» **Request**
Pick out each line below containing "Blender".

» **Material provided**
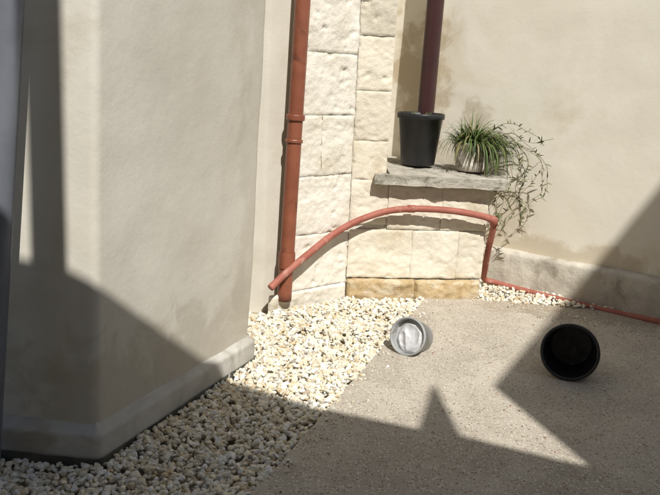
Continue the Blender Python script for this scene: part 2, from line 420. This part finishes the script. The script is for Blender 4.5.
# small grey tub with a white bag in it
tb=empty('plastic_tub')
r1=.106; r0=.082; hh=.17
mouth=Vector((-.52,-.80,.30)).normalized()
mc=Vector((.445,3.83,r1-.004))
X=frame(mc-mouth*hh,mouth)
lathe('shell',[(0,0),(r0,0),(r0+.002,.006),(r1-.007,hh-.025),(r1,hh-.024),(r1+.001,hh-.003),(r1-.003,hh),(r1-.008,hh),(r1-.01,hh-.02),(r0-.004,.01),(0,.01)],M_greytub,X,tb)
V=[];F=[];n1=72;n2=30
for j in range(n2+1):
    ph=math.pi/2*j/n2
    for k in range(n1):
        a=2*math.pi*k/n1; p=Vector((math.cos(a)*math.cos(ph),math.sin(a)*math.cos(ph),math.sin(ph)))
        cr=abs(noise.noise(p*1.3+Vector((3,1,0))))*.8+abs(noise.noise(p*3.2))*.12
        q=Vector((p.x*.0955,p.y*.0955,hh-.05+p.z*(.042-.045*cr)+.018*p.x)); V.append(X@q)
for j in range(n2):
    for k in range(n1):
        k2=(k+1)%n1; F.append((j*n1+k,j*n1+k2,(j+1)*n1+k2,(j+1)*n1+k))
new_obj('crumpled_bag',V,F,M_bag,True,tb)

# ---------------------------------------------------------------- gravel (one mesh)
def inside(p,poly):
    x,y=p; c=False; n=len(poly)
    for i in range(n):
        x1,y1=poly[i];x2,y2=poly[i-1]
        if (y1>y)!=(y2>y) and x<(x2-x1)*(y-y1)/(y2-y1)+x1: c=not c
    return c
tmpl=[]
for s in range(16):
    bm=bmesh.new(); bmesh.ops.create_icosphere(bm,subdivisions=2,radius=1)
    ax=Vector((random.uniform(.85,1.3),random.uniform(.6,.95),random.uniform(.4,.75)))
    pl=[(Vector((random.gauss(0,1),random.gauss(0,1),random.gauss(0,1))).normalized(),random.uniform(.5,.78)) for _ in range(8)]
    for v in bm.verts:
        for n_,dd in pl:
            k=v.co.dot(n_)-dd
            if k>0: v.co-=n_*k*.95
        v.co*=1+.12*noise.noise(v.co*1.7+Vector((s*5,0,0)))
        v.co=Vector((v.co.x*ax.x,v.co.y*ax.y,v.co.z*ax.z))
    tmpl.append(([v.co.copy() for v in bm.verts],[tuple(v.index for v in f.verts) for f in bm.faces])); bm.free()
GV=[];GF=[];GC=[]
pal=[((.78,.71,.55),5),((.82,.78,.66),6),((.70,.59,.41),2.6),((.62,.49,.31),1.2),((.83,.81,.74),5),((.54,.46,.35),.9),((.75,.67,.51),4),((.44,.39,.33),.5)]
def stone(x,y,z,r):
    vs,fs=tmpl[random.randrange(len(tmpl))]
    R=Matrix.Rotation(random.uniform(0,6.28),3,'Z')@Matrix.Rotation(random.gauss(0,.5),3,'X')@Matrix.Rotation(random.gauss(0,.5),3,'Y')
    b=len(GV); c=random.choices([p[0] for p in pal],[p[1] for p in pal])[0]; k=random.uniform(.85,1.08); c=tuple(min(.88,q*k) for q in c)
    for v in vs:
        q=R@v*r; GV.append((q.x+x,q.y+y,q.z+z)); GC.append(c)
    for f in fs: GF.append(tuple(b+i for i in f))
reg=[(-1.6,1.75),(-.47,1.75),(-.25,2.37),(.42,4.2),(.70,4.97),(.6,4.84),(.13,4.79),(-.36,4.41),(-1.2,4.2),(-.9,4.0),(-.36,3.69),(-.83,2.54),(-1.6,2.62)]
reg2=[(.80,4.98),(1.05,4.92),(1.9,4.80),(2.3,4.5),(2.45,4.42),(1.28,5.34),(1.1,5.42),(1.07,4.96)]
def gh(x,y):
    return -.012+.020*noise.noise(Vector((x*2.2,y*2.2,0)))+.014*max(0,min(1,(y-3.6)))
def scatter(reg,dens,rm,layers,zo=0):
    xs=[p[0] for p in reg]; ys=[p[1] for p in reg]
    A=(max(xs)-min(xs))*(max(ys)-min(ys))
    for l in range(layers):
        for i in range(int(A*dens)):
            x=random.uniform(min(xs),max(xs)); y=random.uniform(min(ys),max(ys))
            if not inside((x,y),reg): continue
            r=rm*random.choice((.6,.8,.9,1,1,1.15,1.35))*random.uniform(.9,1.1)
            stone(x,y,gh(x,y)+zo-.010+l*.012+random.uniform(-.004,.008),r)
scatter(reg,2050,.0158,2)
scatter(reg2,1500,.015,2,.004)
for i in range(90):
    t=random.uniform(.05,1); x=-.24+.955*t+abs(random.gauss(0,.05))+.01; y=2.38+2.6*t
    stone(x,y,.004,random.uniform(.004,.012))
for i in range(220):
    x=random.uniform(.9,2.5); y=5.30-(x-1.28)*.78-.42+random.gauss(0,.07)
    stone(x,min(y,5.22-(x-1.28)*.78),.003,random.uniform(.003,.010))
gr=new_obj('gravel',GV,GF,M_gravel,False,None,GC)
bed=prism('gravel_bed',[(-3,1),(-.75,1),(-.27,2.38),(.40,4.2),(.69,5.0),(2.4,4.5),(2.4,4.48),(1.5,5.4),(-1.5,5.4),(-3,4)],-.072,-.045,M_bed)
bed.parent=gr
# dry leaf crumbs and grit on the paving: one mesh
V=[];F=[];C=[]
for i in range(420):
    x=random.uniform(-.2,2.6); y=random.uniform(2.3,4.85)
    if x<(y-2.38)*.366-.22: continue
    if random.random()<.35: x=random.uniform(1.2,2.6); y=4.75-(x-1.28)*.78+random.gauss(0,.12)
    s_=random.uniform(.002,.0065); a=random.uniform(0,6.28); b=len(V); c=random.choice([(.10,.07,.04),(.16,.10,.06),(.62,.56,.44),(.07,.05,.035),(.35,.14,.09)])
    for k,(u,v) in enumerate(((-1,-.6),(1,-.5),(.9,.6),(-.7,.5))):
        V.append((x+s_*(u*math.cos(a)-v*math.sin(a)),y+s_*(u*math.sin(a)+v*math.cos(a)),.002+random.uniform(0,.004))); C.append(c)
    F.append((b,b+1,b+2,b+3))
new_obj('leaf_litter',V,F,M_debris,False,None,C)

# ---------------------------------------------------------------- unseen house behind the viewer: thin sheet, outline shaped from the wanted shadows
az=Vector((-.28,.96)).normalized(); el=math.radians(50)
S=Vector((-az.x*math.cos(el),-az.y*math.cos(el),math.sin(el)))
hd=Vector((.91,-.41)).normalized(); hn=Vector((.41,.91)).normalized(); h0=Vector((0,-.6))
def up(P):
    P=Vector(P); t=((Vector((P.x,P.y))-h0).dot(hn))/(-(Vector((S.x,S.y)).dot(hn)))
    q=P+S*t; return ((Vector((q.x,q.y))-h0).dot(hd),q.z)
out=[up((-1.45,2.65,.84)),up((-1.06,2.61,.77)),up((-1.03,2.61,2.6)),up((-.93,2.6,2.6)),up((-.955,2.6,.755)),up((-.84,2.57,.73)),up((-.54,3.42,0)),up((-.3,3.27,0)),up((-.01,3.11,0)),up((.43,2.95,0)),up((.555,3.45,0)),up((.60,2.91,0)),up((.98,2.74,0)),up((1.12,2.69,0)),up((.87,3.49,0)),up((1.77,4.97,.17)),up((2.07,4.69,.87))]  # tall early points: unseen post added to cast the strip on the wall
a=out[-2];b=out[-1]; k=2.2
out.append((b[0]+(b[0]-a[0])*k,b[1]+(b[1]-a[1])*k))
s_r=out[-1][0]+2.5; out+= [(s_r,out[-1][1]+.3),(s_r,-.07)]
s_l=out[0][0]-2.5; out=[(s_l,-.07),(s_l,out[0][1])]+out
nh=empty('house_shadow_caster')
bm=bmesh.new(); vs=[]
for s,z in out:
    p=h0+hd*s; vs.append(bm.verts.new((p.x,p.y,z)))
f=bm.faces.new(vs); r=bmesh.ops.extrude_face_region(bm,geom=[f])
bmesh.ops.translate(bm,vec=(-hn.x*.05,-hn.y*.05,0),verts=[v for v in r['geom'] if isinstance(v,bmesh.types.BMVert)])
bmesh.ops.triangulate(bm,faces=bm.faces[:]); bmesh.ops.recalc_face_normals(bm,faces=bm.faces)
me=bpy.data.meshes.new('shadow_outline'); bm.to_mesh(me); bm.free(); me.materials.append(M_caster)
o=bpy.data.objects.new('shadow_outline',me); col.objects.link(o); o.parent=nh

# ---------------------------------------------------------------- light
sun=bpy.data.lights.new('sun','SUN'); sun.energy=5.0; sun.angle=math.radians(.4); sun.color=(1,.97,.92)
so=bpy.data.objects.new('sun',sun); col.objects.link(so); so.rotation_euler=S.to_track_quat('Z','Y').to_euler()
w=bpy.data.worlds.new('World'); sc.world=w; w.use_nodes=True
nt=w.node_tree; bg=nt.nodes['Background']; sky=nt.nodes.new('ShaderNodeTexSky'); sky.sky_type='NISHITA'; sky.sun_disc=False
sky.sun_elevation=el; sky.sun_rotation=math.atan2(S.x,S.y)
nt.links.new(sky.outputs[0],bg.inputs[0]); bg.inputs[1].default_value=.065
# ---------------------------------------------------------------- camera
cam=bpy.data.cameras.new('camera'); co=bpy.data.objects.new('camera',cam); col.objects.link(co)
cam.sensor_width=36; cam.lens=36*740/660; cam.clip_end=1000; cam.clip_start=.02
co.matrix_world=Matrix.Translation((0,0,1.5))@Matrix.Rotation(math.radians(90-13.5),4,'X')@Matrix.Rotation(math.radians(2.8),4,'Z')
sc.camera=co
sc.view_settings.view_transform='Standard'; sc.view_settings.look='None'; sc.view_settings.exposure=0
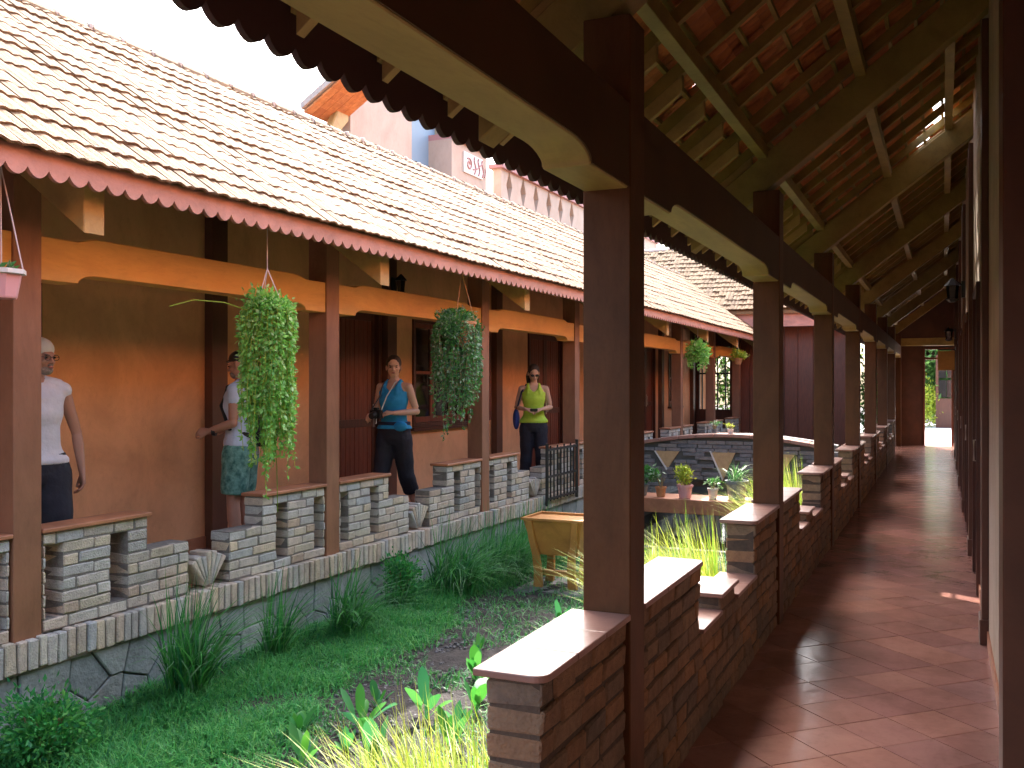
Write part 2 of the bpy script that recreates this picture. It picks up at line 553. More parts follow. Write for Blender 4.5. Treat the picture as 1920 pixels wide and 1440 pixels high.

» **The completed task**
Continue the Blender Python script for this scene: part 2, from line 420. This part finishes the script. The script is for Blender 4.5.
Write part 2 of the bpy script that recreates this picture. It picks up at line 553. More parts follow. Write for Blender 4.5. Treat the picture as 1920 pixels wide and 1440 pixels high.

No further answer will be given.